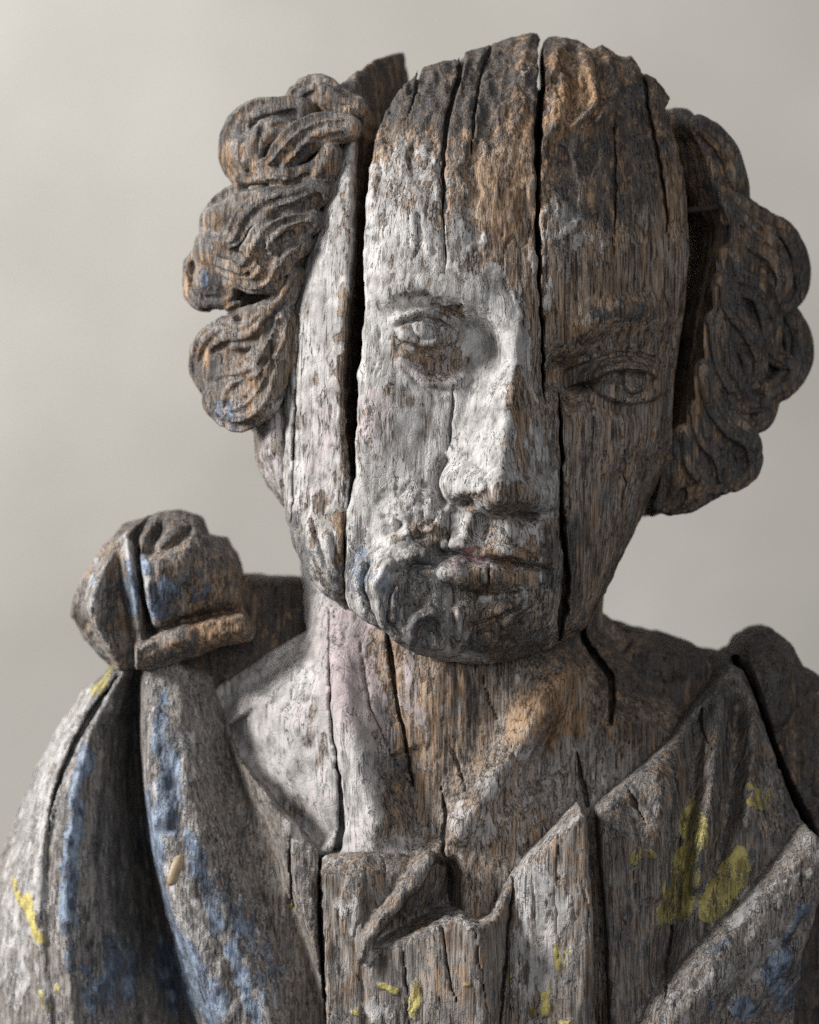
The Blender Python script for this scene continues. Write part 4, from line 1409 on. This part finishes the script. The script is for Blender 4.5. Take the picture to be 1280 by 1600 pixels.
def build_collar():
    vol = Vol(300, 560, 1050, 1700, -420, -60, 3.0, 4.0)
    U, V = vol.U, vol.V
    vs = [1060, 1190, 1260, 1330, 1400, 1500, 1600, 1680]
    lines = [
        ([314, 340, 372, 402, 428, 462, 490, 500], [-320, -300, -280, -260, -245, -235, -225, -225]),
        ([322, 356, 388, 415, 438, 470, 498, 508], [-285, -262, -250, -245, -245, -245, -240, -240]),
        ([328, 366, 414, 446, 445, 478, 505, 515], [-262, -205, -185, -180, -195, -215, -215, -215]),
        ([333, 374, 430, 456, 462, 488, 512, 520], [-268, -228, -190, -160, -156, -165, -170, -170]),
        ([338, 384, 448, 498, 500, 505, 518, 525], [-290, -260, -215, -165, -152, -150, -150, -150])]
    F = blur2(loft(U, V, vs, lines, 5), 1) + interp(V, [(1060, 0), (1150, 20), (1260, 45), (1700, 50)])
    CO = pc([(322, 1070), (350, 1130), (372, 1188), (420, 1238), (462, 1286), (498, 1322), (497, 1385), (495, 1430), (502, 1520), (520, 1690), (470, 1690), (440, 1500), (405, 1390), (352, 1230), (312, 1090)], -190)
    sd = sdpoly(*((*warp(U, V, 2, 18, 490),)), CO)
    F += rim(np.minimum(sd, 0), 8.0, 8.0)
    F += ridge(U, V, [(452, 1290), (436, 1370), (440, 1440)], 12, 8, 5) + (fbm2(U / 20, V / 40, 491, 3) - 0.5) * 8
    vol.relief(F.astype(np.float32), -400.0, sd.astype(np.float32))
    cut_cracks(vol, F, [([(385, 1200), (430, 1250), (462, 1285)], [1, 2, 1], 16), ([(458, 1296), (448, 1340), (455, 1440)], [1, 2.5, 2], 30)], 495)

    def paint(L, u, v, d, n):
        L['paint'][:] = 0.32
        dab(L['paint'], u, v, 450, 1300, 16, 40, 0.8)
        dab(L['paint'], u, v, 495, 1450, 10, 70, 0.6)
        dab(L['paint'], u, v, 480, 1380, 26, 60, 0.5)
        L['dirt_shade'][:] = 0.3; L['grey'][:] = 0.7; L['warm'][:] = 0.4; L['pink'][:] = 0.3
        L['blue'][:] = -1; L['red'][:] = -1; L['yellow'][:] = -1
        dab(L['yellow'], u, v, 450, 1432, 8, 12, 0.8)
    return emit(finish(vol, 'collar', paint, amp=0.6, fis=1.0), 'collar', label="narrow folded cloth edge between the cloak and the throat")[0]


def build_tunic():
    vol = Vol(480, 970, 1240, 1700, -330, 110, 2.8, 4.0)
    U, V = vol.U, vol.V
    wu, wv = warp(U, V, 2.2, 16, 590)

    def panel(poly, plane, R, drop):
        s = sdpoly(wu, wv, poly)
        return np.where(s < 3, plane + rim(np.minimum(s, 0), R, drop), -900.0), s
    A = [(500, 1350), (556, 1338), (640, 1340), (668, 1336), (690, 1338), (702, 1362), (704, 1430), (720, 1445), (660, 1470), (590, 1510), (580, 1690), (512, 1690), (506, 1480)]
    pa = interp(U, [(480, -40), (506, -12), (562, 0), (640, -45), (705, -78)]) + (V - 1350) * 0.04 + (fbm2(U / 30, V / 60, 591, 2) - 0.5) * 16
    pa = pa - 34 * sst(1372, 1340, V)
    fd, ft, fs = pdist(wu, wv, cr([(668, 1344), (640, 1386), (602, 1430), (574, 1468), (566, 1494)], 4))
    right = np.where(fs < 0, fd, -fd) * np.where(V < 1500, 1, 0)
    pa = pa - 34 * sst(2, 14, right) - 70 * sst(10, 130, right)
    Fa, sa = panel(A, pa, 8, 8)
    # flap fold running down from the throat
    fd, ft, fs = pdist(wu, wv, cr([(668, 1344), (640, 1386), (602, 1430), (574, 1468), (566, 1494)], 4))
    wd = interp(ft, [(0, 10), (0.3, 12), (0.7, 10), (1, 6)])
    Ff = np.where(fd < wd + 3, 4 + 34 * ft + rim(np.minimum(fd - wd, 0), 9, 14), -900.0); sf = fd - wd
    # front panel below the pocket
    Bp = [(566, 1493), (610, 1471), (660, 1449), (700, 1433), (722, 1429), (748, 1440), (766, 1432), (784, 1402), (802, 1368), (808, 1362), (800, 1420), (788, 1500), (776, 1690), (580, 1690)]
    xm = 746 + (V - 1440) * 0.08
    pb = interp(U - xm, [(-190, 16), (-90, 34), (-8, 58), (0, 60), (14, 46), (50, 8)]) + (fbm2(U / 26, V / 80, 593, 2) - 0.5) * 10
    Fb, s_b = panel(Bp, pb, 15, 16)
    Cp = [(776, 1416), (800, 1372), (832, 1334), (870, 1298), (905, 1262), (917, 1272), (922, 1350), (926, 1450), (934, 1690), (772, 1690), (786, 1500)]
    xl = interp(V, [(1240, 812), (1370, 802), (1500, 788), (1650, 774)])
    pcx = 6 + np.clip((U - xl) / 120, 0, 1) * 40 + (fbm2(U / 26, V / 80, 594, 2) - 0.5) * 9 - 10 * np.exp(-((U - xl) / 8) ** 2)
    Fc, sc = panel(Cp, pcx, 15, 18)
    F = np.maximum.reduce([Fa, Ff, Fb, Fc])
    F = np.where(F < -600, -320, F)
    sd = np.minimum.reduce([sa, sf, s_b, sc])
    F = blur2(F, 1)
    vol.relief(F.astype(np.float32), -310.0, sd.astype(np.float32))
    cut_cracks(vol, F, [([(690, 1445), (698, 1500), (712, 1560)], [1.5, 2.4, 1], 20), ([(628, 1478), (636, 1540), (640, 1600)], [1, 1.8, 0.8], 14),
                        ([(806, 1362), (800, 1400), (790, 1500), (780, 1620)], [2.4, 3, 3, 2], 40), ([(700, 1345), (702, 1400), (690, 1425)], [1.5, 2, 1], 16),
                        ([(872, 1300), (868, 1400), (874, 1500)], [0.6, 1.8, 0.7], 12), ([(740, 1445), (752, 1520), (762, 1600)], [0.6, 1.6, 0.7], 12)], 595)

    def paint(L, u, v, d, n):
        p = L['paint']; p[:] = 0.24
        stroke(p, u, v, [(668, 1344), (640, 1386), (602, 1430), (570, 1480)], 8, 0.62)
        stroke(p, u, v, [(570, 1490), (660, 1446), (720, 1428), (748, 1438), (784, 1398), (835, 1330), (905, 1264)], 11, 0.60)
        dab(p, u, v, 655, 1420, 40, 34, 0.08, -30)
        dab(p, u, v, 850, 1400, 40, 60, 0.78, -20)
        dab(p, u, v, 845, 1490, 50, 90, 0.72)
        dab(p, u, v, 830, 1590, 40, 40, 0.55)
        dab(p, u, v, 545, 1420, 14, 40, 0.7)
        dab(p, u, v, 590, 1580, 26, 26, 0.72)
        dab(p, u, v, 520, 1344, 20, 6, 0.7)
        q = L['dirt_shade']; q[:] = 0.22
        dab(q, u, v, 650, 1410, 60, 50, 0.42)  # shade inside the pocket put into the colour
        g = L['warm']; g[:] = 0.45
        dab(g, u, v, 895, 1350, 16, 70, 0.85)
        dab(g, u, v, 700, 1520, 80, 60, 0.55)
        dab(g, u, v, 780, 1480, 12, 80, 0.7)
        y = L['yellow']; y[:] = -0.5
        for c in ((640, 1560, 12, 28), (865, 1490, 12, 40), (890, 1480, 10, 30), (845, 1560, 14, 40), (805, 1520, 14, 14), (875, 1590, 20, 14), (612, 1545, 12, 12), (560, 1595, 10, 10), (725, 1530, 7, 9)):
            dab(y, u, v, *c, 0.66)
        L['grey'][:] = 0.62; L['pink'][:] = 0.28; L['blue'][:] = -1; L['red'][:] = -1
    return emit(finish(vol, 'tunic', paint, amp=0.6, fis=1.2), 'tunic', label="stiff folded tunic front with an open V neck and yellow flecks")[0]


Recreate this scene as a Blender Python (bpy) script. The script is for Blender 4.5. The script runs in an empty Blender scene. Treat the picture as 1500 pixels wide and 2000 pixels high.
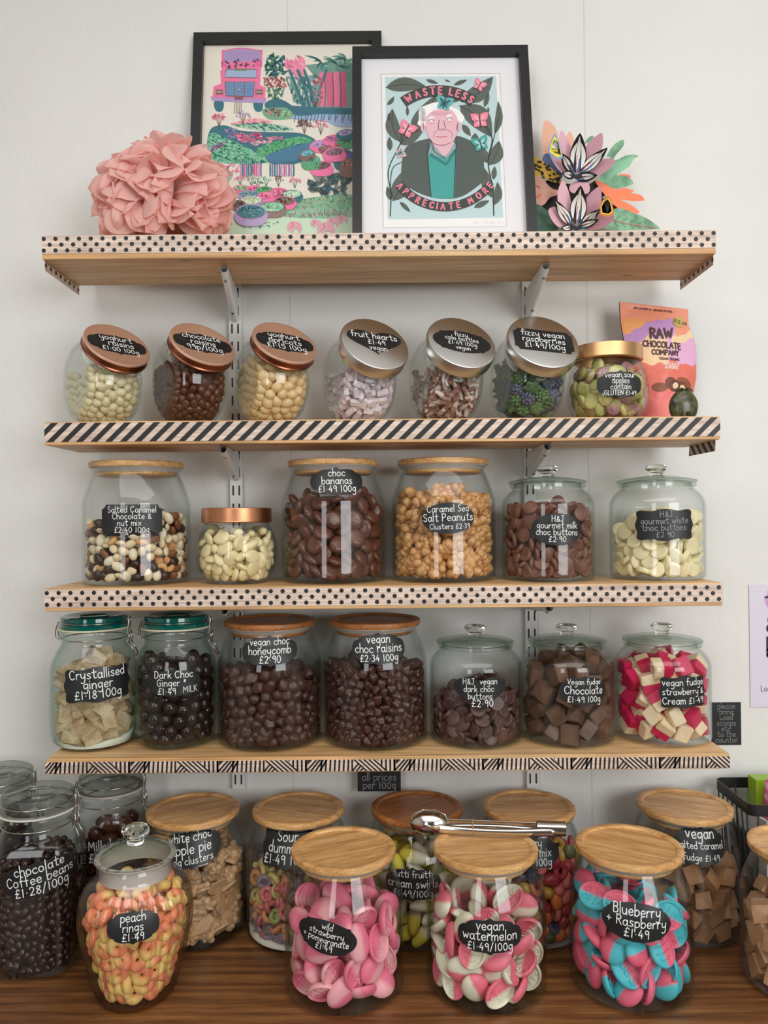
import bpy, bmesh, math, random
import numpy as np
from mathutils import Vector, Matrix, Euler
from mathutils.geometry import tessellate_polygon
random.seed(7)
rng = np.random.default_rng(7)
PI = math.pi
SC = bpy.context.scene
COL = SC.collection

# ------------------------------------------------------------------ camera
FPX = 1500.0                       # focal length in pixels of the 1500x2000 frame
CAM = Vector((0.0, -1.376, 1.576))
PITCH, ROLL = math.radians(0.4), math.radians(0.5)
cd = bpy.data.cameras.new('camera')
cam = bpy.data.objects.new('camera', cd)
COL.objects.link(cam)
cd.sensor_fit = 'VERTICAL'
cd.sensor_height = 36.0
cd.lens = 36.0 * FPX / 2000.0
cd.clip_start = 0.02
CROT = (Euler((PI / 2 + PITCH, 0, 0)).to_matrix() @ Matrix.Rotation(-ROLL, 3, 'Z'))
cam.matrix_world = Matrix.Translation(CAM) @ CROT.to_4x4()
SC.camera = cam

def ray(px, py):
    return CROT @ Vector(((px - 750) / FPX, -(py - 1000) / FPX, -1.0))
def at(px, py, y):
    """the point at depth y that the photo shows at this pixel"""
    d = ray(px, py)
    return CAM + d * ((y - CAM.y) / d.y)
def at_plane(px, py, p0, n):
    d = ray(px, py)
    return CAM + d * ((Vector(p0) - CAM).dot(n) / d.dot(n))
CRT = np.array(CROT.transposed())
def project(P):
    q = (np.asarray(P) - np.array(CAM)) @ CRT.T
    z = -q[:, 2]
    return 750 + FPX * q[:, 0] / z, 1000 - FPX * q[:, 1] / z, z

# ------------------------------------------------------------------ light
w = bpy.data.worlds.new('daylight'); SC.world = w; w.use_nodes = True
bg = w.node_tree.nodes['Background']
bg.inputs[0].default_value = (1.0, 0.985, 0.96, 1); bg.inputs[1].default_value = 0.10
def area(name, loc, target, sx, sy, power, col):
    l = bpy.data.lights.new(name, 'AREA'); l.shape = 'RECTANGLE'; l.size = sx; l.size_y = sy
    l.energy = power; l.color = col
    o = bpy.data.objects.new(name, l); COL.objects.link(o)
    o.location = loc
    o.rotation_euler = (Vector(target) - Vector(loc)).to_track_quat('-Z', 'Y').to_euler()
    return o
area('shop_window_light', (1.55, -2.9, 1.95), (0, 0, 1.65), 1.3, 1.4, 40, (0.96, 0.985, 1.0))
area('shop_door_light', (-1.1, -3.3, 1.85), (0, 0, 1.6), 0.6, 1.6, 15, (0.96, 0.985, 1.0))
area('shop_ceiling_light', (0.1, -1.7, 2.93), (0.1, -1.7, 0), 2.6, 1.2, 27, (1.0, 0.975, 0.945))
SC.view_settings.view_transform = 'Standard'
SC.view_settings.look = 'None'
SC.view_settings.gamma = 1.0
SC.view_settings.exposure = 0.0
SC.view_settings.use_curve_mapping = False
SC.cycles.transparent_max_bounces = 32
SC.cycles.max_bounces = 10
SC.cycles.transmission_bounces = 8
SC.cycles.use_denoising = True

# ------------------------------------------------------------------ materials
def lin(c):
    return tuple((x / 255 / 12.92 if x / 255 <= 0.04045 else ((x / 255 + 0.055) / 1.055) ** 2.4) for x in c) + (1.0,)
MATS = {}
def newmat(name):
    m = bpy.data.materials.new(name); m.use_nodes = True
    nt = m.node_tree
    return m, nt, nt.nodes, nt.links, nt.nodes['Principled BSDF']
def coords(n, l, scale=(1, 1, 1), kind='Object'):
    tc = n.new('ShaderNodeTexCoord'); mp = n.new('ShaderNodeMapping')
    mp.inputs['Scale'].default_value = scale
    l.new(tc.outputs[kind], mp.inputs['Vector'])
    return mp.outputs[0]
def noise(n, l, vec, scale, detail=3.0):
    t = n.new('ShaderNodeTexNoise'); t.inputs['Scale'].default_value = scale; t.inputs['Detail'].default_value = detail
    l.new(vec, t.inputs['Vector'])
    return t.outputs['Fac']
def ramp(n, l, fac, stops):
    r = n.new('ShaderNodeValToRGB')
    while len(r.color_ramp.elements) < len(stops): r.color_ramp.elements.new(0.5)
    for e, (p, c) in zip(r.color_ramp.elements, stops):
        e.position = p; e.color = lin(c) if len(c) == 3 else c
    l.new(fac, r.inputs[0])
    return r.outputs[0]
def mixc(n, l, fac, a, b, mode='MIX'):
    x = n.new('ShaderNodeMix'); x.data_type = 'RGBA'; x.blend_type = mode
    for sock, v in ((x.inputs[0], fac), (x.inputs[6], a), (x.inputs[7], b)):
        if hasattr(v, 'node'): l.new(v, sock)
        else: sock.default_value = v
    return x.outputs[2]
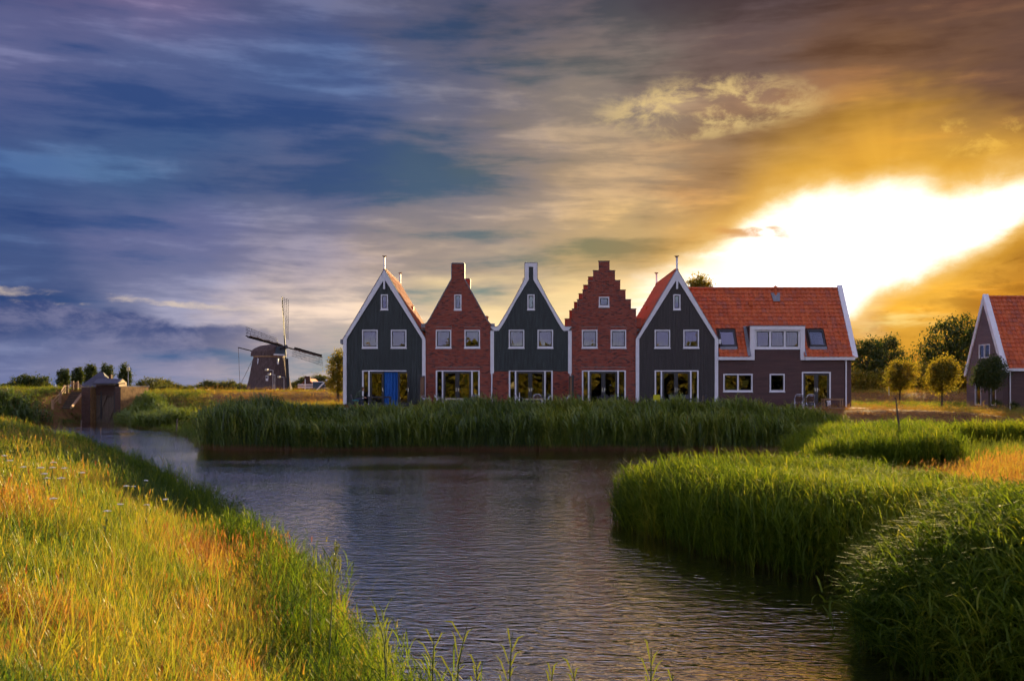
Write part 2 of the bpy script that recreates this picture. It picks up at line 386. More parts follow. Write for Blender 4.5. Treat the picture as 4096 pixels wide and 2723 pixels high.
# ------------------------------------------------------------------ ground and water
LAND_A = [(14,-60),(9,-4),(3.4,2.6),(1.5,4.6),(.1,6.4),(-.9,8.4),(-1.8,10.8),(-3.0,14.2),(-4.6,18.2),(-7.6,24.5),(-12.2,33),(-17.2,42),(-23,52),(-28.5,59),(-35,63),(-44,65),(-62,61),(-140,60),(-140,-60)]
LAND_B = [(2.7,22.4),(3.0,20.5),(3.7,18.2),(4.5,16.5),(5.9,14.5),(5.2,13.0),(4.6,11.4),(4.9,9.9),(6.3,8.2),(12,6),(80,2),(80,38),(30,40),(14.5,42),(11.0,38.8),(10.0,32.0),(7.3,26.2),(4.0,23.7)]
LAND_C = [(-15.6,51.2),(-14,49.8),(0,50.1),(12,50),(20,49.6),(60,48),(420,44),(420,150),(-420,150),(-420,76),(-62,76),(-47,82),(-41.6,91),(-41.3,96),(-36.8,96),(-36,91.5),(-31,83),(-25,73),(-19.8,62),(-17,55)]
def sdist(poly, X, Y):
    pts = np.array(poly, float); d = np.full(X.shape, 1e9); ins = np.zeros(X.shape, bool)
    for i in range(len(pts)):
        a, b = pts[i], pts[(i+1) % len(pts)]; e = b - a
        t = np.clip(((X-a[0])*e[0] + (Y-a[1])*e[1]) / (e @ e), 0, 1)
        d = np.minimum(d, np.hypot(X-a[0]-t*e[0], Y-a[1]-t*e[1]))
        if a[1] != b[1]:
            c = ((a[1] > Y) != (b[1] > Y)) & (X < (b[0]-a[0])*(Y-a[1])/(b[1]-a[1]) + a[0]); ins ^= c
    return np.where(ins, d, -d)
def sm(t): t = np.clip(t, 0, 1); return t*t*(3-2*t)
def vnoise(X, Y, s, seed=0):
    g = np.random.default_rng(seed).random((64, 64)); x = X/s; y = Y/s
    i = np.floor(x).astype(int); j = np.floor(y).astype(int); fx = sm(x-i); fy = sm(y-j)
    G = lambda a, b: g[a % 64, b % 64]
    return (G(i,j)*(1-fx)+G(i+1,j)*fx)*(1-fy) + (G(i,j+1)*(1-fx)+G(i+1,j+1)*fx)*fy
def ground_z(X, Y):
    X = np.asarray(X, float); Y = np.asarray(Y, float)
    dA, dB, dC = sdist(LAND_A, X, Y), sdist(LAND_B, X, Y), sdist(LAND_C, X, Y)
    n = (vnoise(X, Y, 3.1, 1)-.5)*.16 + (vnoise(X, Y, 1.1, 2)-.5)*.07
    zA = np.where(dA > 0, 1.25*sm(dA/4.2) + .25*sm((dA-4)/14), np.maximum(-.9, dA*.5))
    zB = np.where(dB > 0, .35*sm(dB/1.2) + .55*sm((dB-2.0)/5.0), np.maximum(-.9, dB*.6))
    plat = 1.86 - .36*sm((X-24)/5) - .5*sm((-15.5-X)/8)
    zC = np.where(dC > 0, plat*sm(dC/(6.0 - 1.5*sm((X-20)/4))), np.maximum(-.9, dC*.6))
    crest = 2.88 + .35*sm((-38-X)/10)
    dike = crest*sm((Y-80)/17)*sm((114-Y)/11)
    zC = np.where(dC > 0, np.maximum(zC*sm((116-Y)/8), dike*sm(dC/3)), zC)
    zC = np.where((Y > 100), np.maximum(zC, .5), zC)
    z = np.maximum(np.maximum(zA, zB), zC)
    flat = sm((X+16)/3)*sm((27-X)/3)*sm((Y-57)/2)*sm((80-Y)/3)
    return z + n*np.where(z > .05, 1, 0)*(1-flat)
def axis(segs):
    out = []
    for a, b, st in segs: out += list(np.arange(a, b, st))
    return np.array(out)
gx = axis([(-3000,-1000,500),(-1000,-200,100),(-200,-60,7),(-60,-30,1.2),(-30,30,.42),(30,60,1.2),(60,200,7),(200,1000,100),(1000,3001,500)])
gy = axis([(-60,0,6),(0,4,1),(4,32,.4),(32,100,.7),(100,130,1.2),(130,300,12),(300,1000,70),(1000,4001,1000)])
GX, GY = np.meshgrid(gx, gy); GZ = ground_z(GX, GY)
nx, ny = len(gx), len(gy)
me = bpy.data.meshes.new('ground')
vv = np.stack([GX.ravel(), GY.ravel(), GZ.ravel()], 1)
ii, jj = np.meshgrid(np.arange(nx-1), np.arange(ny-1)); k = (jj*nx+ii).ravel()
me.from_pydata(vv.tolist(), [], np.stack([k, k+1, k+nx+1, k+nx], 1).tolist())
me.polygons.foreach_set('use_smooth', [True]*len(me.polygons))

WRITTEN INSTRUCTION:
The lines you need run from the one containing "Recreate this scene" down to the one containing "COL = SC.collection"; print them exactly, both ends included, and leave out pictures.

TASK SOLUTION:
Recreate this scene as a Blender Python (bpy) script. The script is for Blender 4.5. The script runs in an empty Blender scene. Treat the picture as 1500 pixels wide and 2000 pixels high.
import bpy, bmesh, math, random
import numpy as np
from mathutils import Vector, Matrix, Euler
from mathutils.geometry import tessellate_polygon
random.seed(7)
rng = np.random.default_rng(7)
PI = math.pi
SC = bpy.context.scene
COL = SC.collection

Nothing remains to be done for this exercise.